Problem statement. Read through the records below and copy each line that uses the word "Blender".

Task inputs.

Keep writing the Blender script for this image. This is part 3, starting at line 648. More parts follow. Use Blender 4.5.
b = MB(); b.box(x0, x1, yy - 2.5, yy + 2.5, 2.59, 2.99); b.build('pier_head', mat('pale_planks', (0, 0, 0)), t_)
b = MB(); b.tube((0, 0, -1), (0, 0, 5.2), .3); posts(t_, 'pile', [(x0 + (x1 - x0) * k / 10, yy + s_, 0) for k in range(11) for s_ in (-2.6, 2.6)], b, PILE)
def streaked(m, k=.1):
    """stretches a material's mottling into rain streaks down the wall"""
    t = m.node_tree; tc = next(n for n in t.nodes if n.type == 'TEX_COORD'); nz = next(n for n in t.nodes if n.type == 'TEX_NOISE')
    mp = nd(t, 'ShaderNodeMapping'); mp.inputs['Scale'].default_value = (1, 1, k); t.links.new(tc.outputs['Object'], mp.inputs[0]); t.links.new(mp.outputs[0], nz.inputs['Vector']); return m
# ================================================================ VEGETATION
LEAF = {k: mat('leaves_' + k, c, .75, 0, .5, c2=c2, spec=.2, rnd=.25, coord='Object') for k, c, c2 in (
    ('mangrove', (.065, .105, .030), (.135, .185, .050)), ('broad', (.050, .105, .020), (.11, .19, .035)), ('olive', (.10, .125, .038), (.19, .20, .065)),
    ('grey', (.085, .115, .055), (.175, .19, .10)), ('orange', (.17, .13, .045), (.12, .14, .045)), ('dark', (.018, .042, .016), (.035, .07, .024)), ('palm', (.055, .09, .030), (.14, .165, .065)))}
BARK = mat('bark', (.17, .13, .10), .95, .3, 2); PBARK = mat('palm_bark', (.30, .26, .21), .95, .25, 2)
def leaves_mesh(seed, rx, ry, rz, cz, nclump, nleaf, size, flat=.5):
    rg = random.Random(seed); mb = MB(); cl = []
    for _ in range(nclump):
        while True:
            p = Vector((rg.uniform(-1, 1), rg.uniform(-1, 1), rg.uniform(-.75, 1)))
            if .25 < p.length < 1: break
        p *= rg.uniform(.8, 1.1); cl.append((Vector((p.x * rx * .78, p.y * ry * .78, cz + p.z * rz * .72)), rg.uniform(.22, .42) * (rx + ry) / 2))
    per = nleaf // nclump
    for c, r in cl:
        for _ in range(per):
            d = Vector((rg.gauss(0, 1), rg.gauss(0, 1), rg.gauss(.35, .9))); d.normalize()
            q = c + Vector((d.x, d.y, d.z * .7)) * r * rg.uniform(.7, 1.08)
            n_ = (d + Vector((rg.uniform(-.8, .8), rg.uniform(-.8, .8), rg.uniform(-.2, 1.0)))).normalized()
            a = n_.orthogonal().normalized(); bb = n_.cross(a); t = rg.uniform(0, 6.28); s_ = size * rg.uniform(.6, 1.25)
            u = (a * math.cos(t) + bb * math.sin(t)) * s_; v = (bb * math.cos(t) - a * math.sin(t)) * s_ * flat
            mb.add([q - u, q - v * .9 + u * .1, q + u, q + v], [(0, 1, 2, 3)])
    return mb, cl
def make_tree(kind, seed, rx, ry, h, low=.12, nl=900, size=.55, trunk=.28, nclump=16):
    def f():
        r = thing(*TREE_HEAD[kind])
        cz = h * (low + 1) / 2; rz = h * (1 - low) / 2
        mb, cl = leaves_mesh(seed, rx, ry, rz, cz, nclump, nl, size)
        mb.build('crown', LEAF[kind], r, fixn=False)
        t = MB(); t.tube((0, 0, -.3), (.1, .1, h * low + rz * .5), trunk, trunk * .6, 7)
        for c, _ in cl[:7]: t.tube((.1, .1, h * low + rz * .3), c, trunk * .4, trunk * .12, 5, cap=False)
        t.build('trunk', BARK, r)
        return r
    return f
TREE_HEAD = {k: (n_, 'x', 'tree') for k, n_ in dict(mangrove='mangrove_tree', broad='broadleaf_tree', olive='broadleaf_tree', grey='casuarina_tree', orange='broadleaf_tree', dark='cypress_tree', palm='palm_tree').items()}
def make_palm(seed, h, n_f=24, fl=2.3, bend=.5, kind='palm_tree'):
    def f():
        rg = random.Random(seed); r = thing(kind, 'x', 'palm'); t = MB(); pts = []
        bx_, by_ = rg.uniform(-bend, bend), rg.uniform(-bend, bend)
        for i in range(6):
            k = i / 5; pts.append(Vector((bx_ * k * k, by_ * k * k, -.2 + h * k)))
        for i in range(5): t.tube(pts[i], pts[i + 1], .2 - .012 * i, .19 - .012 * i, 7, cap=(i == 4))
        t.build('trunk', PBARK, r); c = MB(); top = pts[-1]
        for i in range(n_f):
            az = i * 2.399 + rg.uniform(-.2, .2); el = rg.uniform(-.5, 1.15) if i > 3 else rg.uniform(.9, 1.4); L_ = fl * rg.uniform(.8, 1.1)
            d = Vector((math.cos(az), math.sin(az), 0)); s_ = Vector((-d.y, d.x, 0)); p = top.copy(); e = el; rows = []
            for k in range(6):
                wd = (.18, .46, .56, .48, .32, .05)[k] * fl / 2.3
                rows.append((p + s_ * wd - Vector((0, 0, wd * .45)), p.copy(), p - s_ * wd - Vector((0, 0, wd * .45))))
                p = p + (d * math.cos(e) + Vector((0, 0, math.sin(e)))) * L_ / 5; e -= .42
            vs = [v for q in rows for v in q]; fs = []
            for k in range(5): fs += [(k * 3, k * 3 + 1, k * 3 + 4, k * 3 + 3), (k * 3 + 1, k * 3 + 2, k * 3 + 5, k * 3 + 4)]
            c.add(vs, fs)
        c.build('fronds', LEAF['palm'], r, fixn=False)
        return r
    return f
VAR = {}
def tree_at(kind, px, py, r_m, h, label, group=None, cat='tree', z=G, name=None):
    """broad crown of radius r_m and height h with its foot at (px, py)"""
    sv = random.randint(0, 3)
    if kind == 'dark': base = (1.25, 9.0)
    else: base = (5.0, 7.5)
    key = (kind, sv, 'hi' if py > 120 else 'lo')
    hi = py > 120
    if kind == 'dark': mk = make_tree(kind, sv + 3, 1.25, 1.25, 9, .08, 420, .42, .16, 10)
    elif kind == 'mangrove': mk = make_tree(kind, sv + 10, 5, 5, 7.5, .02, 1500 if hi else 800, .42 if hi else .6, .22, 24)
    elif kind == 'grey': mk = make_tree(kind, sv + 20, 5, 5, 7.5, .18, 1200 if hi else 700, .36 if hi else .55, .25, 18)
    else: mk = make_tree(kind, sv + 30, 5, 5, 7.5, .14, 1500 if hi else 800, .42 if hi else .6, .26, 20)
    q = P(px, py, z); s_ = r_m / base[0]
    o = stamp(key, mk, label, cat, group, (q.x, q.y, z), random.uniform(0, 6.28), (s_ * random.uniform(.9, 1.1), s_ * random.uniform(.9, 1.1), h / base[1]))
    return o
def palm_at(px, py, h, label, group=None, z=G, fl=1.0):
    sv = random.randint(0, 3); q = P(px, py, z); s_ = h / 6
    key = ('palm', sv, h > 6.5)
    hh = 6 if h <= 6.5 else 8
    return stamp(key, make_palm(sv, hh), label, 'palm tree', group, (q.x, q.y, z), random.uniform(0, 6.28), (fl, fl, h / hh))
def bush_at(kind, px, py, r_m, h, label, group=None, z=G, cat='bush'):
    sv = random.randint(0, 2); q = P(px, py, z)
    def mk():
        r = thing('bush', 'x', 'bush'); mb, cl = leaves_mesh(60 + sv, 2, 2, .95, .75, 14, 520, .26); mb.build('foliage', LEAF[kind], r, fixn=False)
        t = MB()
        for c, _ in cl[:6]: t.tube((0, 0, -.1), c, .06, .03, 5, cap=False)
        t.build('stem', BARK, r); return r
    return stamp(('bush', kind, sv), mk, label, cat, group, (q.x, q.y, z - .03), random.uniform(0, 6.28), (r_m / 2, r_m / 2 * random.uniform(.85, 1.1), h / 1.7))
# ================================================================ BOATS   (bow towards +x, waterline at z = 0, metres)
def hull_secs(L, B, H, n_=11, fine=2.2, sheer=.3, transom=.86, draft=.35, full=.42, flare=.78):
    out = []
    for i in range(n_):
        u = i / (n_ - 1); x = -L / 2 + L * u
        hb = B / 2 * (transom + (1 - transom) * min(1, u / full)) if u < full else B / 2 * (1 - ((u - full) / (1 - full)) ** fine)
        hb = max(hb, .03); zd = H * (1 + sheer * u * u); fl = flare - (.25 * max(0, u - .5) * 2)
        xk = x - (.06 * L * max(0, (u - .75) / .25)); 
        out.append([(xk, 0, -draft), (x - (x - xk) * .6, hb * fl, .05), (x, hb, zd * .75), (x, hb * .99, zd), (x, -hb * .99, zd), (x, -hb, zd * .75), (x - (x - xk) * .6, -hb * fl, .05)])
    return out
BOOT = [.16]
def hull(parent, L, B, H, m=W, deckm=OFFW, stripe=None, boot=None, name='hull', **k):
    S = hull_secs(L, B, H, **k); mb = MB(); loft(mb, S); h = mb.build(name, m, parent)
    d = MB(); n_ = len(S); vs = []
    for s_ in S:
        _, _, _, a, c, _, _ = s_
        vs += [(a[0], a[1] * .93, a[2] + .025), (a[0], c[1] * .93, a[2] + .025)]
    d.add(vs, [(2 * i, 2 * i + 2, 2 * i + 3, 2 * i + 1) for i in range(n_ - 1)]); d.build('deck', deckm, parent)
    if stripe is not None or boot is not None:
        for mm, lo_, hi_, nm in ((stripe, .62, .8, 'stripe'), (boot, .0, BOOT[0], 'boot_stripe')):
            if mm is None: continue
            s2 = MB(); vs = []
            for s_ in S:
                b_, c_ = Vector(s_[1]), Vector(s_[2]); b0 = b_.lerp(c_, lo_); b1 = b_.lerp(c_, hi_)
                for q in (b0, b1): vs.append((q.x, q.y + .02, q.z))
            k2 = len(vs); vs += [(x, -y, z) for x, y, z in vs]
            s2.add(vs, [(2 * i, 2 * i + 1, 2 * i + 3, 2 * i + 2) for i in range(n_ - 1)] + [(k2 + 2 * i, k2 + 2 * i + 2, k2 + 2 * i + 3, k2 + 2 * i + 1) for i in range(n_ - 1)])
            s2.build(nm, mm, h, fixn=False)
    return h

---

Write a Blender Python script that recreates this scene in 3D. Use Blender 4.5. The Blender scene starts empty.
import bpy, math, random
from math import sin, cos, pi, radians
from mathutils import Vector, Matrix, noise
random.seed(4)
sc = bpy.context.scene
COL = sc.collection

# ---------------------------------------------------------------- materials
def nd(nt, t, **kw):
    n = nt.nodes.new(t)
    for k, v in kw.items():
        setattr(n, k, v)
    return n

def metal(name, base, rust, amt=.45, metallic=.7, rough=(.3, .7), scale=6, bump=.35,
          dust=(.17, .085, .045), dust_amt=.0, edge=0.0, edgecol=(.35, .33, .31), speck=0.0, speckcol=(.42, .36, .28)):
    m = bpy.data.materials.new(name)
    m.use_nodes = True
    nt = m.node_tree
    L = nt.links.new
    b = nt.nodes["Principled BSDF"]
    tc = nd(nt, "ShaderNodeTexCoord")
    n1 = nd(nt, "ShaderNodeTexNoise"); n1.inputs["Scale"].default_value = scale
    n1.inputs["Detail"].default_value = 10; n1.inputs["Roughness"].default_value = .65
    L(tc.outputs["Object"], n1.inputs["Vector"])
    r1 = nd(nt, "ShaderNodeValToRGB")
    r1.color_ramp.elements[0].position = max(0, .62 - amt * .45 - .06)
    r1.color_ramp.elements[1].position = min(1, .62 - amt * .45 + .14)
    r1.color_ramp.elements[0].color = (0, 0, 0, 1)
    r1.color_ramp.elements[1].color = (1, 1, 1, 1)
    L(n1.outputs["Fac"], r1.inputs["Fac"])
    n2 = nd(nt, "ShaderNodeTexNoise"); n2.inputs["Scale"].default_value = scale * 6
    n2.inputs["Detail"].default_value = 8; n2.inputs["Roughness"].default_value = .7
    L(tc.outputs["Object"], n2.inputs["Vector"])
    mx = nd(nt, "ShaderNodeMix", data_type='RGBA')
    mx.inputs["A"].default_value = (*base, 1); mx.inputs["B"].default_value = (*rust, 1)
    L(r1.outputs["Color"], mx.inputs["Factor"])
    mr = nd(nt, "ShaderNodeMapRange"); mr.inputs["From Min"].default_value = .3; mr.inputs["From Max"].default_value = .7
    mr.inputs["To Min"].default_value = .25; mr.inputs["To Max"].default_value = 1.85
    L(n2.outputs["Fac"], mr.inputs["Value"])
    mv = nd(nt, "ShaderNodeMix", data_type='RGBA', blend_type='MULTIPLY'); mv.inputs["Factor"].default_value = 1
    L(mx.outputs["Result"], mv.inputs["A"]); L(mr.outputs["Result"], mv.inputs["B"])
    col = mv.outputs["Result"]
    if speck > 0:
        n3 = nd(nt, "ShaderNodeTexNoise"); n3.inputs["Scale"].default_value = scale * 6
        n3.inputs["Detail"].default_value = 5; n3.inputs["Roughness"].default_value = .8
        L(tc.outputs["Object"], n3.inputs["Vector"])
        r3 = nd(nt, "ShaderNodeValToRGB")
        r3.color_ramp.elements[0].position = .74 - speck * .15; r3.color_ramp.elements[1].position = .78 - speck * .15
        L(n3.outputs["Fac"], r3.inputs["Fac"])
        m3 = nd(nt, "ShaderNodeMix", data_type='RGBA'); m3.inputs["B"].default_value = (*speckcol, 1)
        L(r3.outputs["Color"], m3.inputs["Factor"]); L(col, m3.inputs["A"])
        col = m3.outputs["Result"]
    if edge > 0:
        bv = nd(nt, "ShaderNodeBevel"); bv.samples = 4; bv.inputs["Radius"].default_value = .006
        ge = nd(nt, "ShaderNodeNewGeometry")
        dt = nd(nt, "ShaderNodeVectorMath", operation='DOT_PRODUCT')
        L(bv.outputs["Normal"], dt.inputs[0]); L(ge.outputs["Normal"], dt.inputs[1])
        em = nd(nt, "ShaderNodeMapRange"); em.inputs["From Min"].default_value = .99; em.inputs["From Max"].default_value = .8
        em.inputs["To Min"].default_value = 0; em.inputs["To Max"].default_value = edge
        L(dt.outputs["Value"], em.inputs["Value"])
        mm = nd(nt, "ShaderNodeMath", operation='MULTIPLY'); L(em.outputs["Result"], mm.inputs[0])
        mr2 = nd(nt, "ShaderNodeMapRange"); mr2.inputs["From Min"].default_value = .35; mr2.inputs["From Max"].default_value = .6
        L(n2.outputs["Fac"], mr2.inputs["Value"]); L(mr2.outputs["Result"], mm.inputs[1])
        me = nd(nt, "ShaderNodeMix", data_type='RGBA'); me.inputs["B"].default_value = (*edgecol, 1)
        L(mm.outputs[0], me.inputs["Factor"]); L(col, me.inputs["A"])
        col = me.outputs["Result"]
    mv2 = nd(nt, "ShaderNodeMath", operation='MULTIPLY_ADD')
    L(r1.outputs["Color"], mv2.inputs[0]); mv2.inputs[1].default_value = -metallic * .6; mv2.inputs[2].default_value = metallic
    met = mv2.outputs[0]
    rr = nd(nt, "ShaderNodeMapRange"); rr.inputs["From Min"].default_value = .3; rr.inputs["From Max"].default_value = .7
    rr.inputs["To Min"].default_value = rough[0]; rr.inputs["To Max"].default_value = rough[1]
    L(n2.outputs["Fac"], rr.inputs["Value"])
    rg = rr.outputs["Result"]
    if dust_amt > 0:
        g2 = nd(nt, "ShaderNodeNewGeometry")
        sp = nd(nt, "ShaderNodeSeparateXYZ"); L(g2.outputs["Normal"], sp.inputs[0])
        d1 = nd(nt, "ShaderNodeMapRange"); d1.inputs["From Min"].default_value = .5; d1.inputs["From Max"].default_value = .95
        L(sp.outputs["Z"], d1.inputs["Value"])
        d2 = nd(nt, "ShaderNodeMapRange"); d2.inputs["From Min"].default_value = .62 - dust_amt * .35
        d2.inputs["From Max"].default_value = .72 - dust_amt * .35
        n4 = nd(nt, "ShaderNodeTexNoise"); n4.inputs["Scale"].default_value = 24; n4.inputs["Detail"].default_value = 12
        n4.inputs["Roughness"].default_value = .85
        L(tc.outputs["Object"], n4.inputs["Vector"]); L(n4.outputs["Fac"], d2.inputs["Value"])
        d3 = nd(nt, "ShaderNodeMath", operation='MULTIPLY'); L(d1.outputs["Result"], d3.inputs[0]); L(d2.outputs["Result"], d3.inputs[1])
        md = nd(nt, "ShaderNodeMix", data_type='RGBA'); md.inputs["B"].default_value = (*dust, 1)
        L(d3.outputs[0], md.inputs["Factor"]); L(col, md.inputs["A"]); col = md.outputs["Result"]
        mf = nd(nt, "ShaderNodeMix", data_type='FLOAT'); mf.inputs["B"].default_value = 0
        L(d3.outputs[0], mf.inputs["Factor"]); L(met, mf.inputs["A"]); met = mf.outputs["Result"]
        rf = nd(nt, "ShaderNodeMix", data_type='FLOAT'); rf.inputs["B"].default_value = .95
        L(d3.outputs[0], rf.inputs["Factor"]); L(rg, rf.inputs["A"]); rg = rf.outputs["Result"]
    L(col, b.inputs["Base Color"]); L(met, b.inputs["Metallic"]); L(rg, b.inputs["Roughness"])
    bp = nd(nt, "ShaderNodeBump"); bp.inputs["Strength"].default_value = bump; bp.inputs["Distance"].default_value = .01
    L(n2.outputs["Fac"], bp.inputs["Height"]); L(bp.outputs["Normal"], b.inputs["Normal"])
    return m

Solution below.
Keep writing the Blender script for this image. This is part 3, starting at line 648. More parts follow. Use Blender 4.5.
Write a Blender Python script that recreates this scene in 3D. Use Blender 4.5. The Blender scene starts empty.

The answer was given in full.